One of Adolph Ochs’ two brothers, George Ochs, also carried the Knoxville Chronicle, beginning at the age of 7, working from 4:00 a.m. to 7:00 a.m. He continued to supplement the family income in this way until his junior year at East Tennessee University (UT), when he moved to Chattanooga with his family. He had distinguished himself academically at the university, and in 1880 was awarded his degree from the newly named University of Tennessee, even though he had attended for only three years.
George Ochs became a reporter at his brother Adolph’s Chattanooga Daily Times. He became general manager in 1896, when Adolph purchased the New York Times and moved to New York. In 1891 he was appointed police commissioner of Chattanooga and was chosen in the following year as a delegate to the Democratic National Convention, at which he seconded the nomination of Grover Cleveland for president. He was elected mayor of Chattanooga in 1893 and reelected in 1895, serving in addition to his work as general manager of the Times.

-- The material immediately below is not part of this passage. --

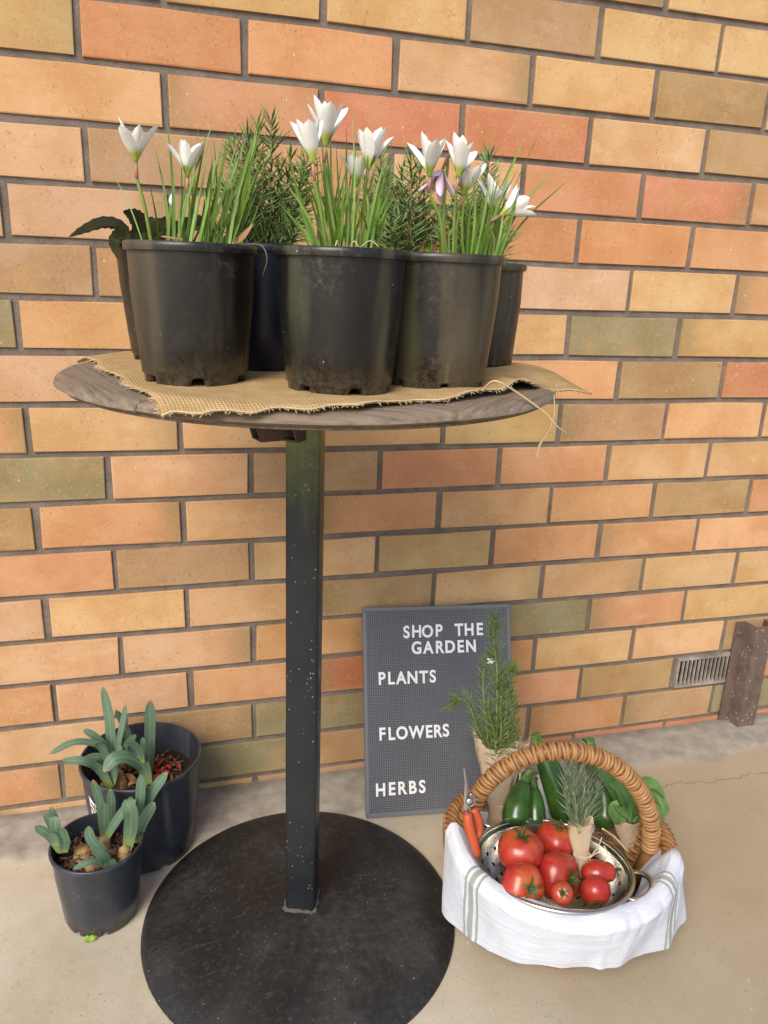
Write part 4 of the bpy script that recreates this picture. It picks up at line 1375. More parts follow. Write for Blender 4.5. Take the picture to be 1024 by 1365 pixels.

He was elected to Chattanooga’s board of education in 1897 and served as its president until 1900, when his brother Adolph sent him to Paris to publish a daily edition of the New York Times at the Paris Exposition. The six-day-a-week Paris edition was a great success, and after George returned to Chattanooga in December 1900, he was informed that the president of France had nominated him for the Chevalier of the Legion of Honor for his efforts at the Paris Exposition. In 1901 he was asked by Adolph to become general manager of the Philadelphia Times and subsequently was publisher and general manager of the combined Times and Philadelphia Public Ledger. Ochs remained publisher until the paper was sold in 1913. At the outbreak of World War I, Ochs tried to enlist but was refused because of his age. He persisted and signed up as a private in the 9th Coast Artillery, New York National Guard, and served from 1917 until the armistice in 1918. He then edited the Current History magazine, founded by the New York Times.
In 1917 he changed the surname of his two sons to “Oakes” and modified his own out of anger at the German atrocities during World War I. From 1907 to 1914, he served as president of the Jewish Chautauqua Association.